Timothy Noah, New Republic

From the Right

The right is focused on the students, and argues that support for Hamas is egregious enough to merit losing employment.

The right is focused on the students, and argues that support for Hamas is egregious enough to merit losing employment.

“Cancel culture is really not what many people claim it is. It ought to be properly understood as unfairly canceling normal people from their jobs for saying things that are at worst an apology level offense — such as a bad joke, a sexist comment, a racial epithet, or something similar. The point is that for most of the history of American life, you could apologize for these things and move on

“Normal people in this sense means: people outside public life, random students, small business owners and people who aren’t on TV. So Josh Hawley losing his book deal over big ideological differences is not cancel culture (he can and did get a new deal), but a random high school student who said a racial epithet at fifteen and lost her cheerleading scholarship is perhaps the perfect definition of cancel culture…

“[The standard is] elevated if you work in the field of media or politics, working in Congress or elsewhere in a prominent place…

“The letter signers have taken a clear political position in support of a terrorist military group who raped and murdered women, children and babies. There are consequences for that. There have always been consequences for that! If you drive into your job interview with a giant ISIS flag on the back of your Toyota pick-up, you’re probably not going to get the job!… That’s not new, and it’s not cancel culture.”
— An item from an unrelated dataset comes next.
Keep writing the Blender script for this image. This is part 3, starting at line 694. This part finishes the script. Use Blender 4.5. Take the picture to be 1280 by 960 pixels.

Ben Domenech, Spectator World

“A law firm's decision to withdraw job offers from law students who openly support acts of terrorism is a legitimate exercise of the firm's right to free association. Their actions are not merely reactions to unpopular opinions but a stand against associating with viewpoints that glorify terrorism. It's about making a conscious choice not to work with individuals whose values fundamentally conflict with universally accepted moral principles and the mission of that employer.”

Mark R. Weaver, Newsweek

“When the Covington high school boys wore their Make America Great hats in Washington, DC or when conservative Parkland student Kyle Kashuv was accused of using the n-word when he was 15, the repercussions were swift and unchallenged. The Covington boys had to sue to recover their reputations. Kashuv lost his acceptance offer from Harvard. The left set the rules and the rest of us abided by them…

“They canceled conservative speakers, they allowed the kids to target their political enemies for firing or general life destruction and now we’re supposed to take it easy on the very bullies that sullied our culture with their totalitarian methods. No, mutually assured destruction is the only way forward. Consequence culture, you say? Let’s see some.”

Karol Markowicz, Fox News

A libertarian's take

“Like most of you, I’m appalled by the idea that maybe terrorism is okay, if you target the right civilians. I’m mad at these people for saying awful, stupid things. I’m also mad that I now have to defend the worst of them from cancellation. Because make no mistake: What is being done, or at least attempted, is cancel culture

“Free speech is the cornerstone of our democracy, and free speech by definition requires protecting unpopular ideas. Since bad ideas are often unpopular, this will include protecting some bad ones — fighting them with good ideas, rather than threats… The world is not neatly divided into good people who deserve protection and irredeemably bad people who deserve anything they get; it is full of complicated, flawed human beings who can often be better, with a little bit of grace.”